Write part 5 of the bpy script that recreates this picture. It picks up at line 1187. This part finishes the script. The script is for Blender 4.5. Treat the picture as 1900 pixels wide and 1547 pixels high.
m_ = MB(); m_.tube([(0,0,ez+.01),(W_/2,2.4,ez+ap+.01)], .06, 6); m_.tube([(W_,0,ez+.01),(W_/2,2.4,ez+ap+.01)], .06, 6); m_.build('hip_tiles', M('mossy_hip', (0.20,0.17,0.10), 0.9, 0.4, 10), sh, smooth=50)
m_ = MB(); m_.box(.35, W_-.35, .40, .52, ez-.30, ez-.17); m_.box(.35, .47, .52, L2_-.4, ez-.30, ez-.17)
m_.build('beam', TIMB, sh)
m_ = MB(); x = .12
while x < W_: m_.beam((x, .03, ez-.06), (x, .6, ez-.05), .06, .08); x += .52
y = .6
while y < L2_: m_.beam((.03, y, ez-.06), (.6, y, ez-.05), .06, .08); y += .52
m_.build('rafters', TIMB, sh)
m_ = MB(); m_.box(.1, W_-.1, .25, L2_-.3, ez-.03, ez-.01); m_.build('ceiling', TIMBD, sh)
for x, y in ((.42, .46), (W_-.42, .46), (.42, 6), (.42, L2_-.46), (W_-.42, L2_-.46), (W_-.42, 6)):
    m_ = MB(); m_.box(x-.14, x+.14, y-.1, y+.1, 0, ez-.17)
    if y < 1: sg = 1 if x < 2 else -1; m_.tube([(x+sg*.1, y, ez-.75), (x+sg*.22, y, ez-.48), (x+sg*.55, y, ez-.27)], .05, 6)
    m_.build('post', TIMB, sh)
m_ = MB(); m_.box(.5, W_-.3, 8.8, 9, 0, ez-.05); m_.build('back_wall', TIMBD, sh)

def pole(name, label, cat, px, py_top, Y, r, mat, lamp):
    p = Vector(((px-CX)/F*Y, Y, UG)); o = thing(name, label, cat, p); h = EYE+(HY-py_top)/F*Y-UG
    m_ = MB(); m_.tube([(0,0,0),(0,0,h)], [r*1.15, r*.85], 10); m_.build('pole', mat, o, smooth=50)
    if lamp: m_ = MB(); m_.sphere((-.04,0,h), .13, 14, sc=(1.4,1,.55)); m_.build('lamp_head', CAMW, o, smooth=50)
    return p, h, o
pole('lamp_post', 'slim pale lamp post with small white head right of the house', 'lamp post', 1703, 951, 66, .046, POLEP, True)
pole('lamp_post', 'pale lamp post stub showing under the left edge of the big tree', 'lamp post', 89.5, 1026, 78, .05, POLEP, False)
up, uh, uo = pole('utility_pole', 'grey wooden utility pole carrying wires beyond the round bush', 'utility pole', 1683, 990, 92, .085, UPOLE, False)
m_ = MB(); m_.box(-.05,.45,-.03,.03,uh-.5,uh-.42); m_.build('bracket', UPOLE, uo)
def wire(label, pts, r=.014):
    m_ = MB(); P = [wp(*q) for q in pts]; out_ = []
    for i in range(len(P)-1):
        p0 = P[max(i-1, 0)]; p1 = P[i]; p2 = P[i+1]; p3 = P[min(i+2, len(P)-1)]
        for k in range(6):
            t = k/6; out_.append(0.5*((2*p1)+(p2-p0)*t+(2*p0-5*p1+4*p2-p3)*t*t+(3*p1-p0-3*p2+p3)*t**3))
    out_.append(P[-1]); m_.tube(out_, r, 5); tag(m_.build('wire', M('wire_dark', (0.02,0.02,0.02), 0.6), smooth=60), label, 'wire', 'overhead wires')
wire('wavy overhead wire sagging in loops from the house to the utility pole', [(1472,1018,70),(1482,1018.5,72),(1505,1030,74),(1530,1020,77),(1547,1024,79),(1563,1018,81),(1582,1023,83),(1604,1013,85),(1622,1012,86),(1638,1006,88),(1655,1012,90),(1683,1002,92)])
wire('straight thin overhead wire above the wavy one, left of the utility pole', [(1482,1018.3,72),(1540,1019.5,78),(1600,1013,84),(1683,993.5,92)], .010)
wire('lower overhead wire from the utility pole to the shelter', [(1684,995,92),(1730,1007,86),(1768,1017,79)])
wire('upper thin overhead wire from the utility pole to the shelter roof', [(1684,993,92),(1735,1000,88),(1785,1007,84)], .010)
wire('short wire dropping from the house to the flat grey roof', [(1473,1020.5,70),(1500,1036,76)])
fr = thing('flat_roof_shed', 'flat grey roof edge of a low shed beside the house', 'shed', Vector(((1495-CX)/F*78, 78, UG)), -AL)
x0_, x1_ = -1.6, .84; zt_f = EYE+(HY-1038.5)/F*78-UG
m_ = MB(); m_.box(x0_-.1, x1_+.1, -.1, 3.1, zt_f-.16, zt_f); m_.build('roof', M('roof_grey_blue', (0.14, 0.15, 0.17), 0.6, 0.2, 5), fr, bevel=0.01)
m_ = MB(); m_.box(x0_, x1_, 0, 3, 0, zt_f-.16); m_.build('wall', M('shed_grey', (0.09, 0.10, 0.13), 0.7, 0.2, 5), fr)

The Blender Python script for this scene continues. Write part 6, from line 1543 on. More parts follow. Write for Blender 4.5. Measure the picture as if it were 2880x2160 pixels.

****************************************

• [Written request]
Count how many lines of the data include the word "pixels". Your reply should be that number alone.

• [Finished answer]
2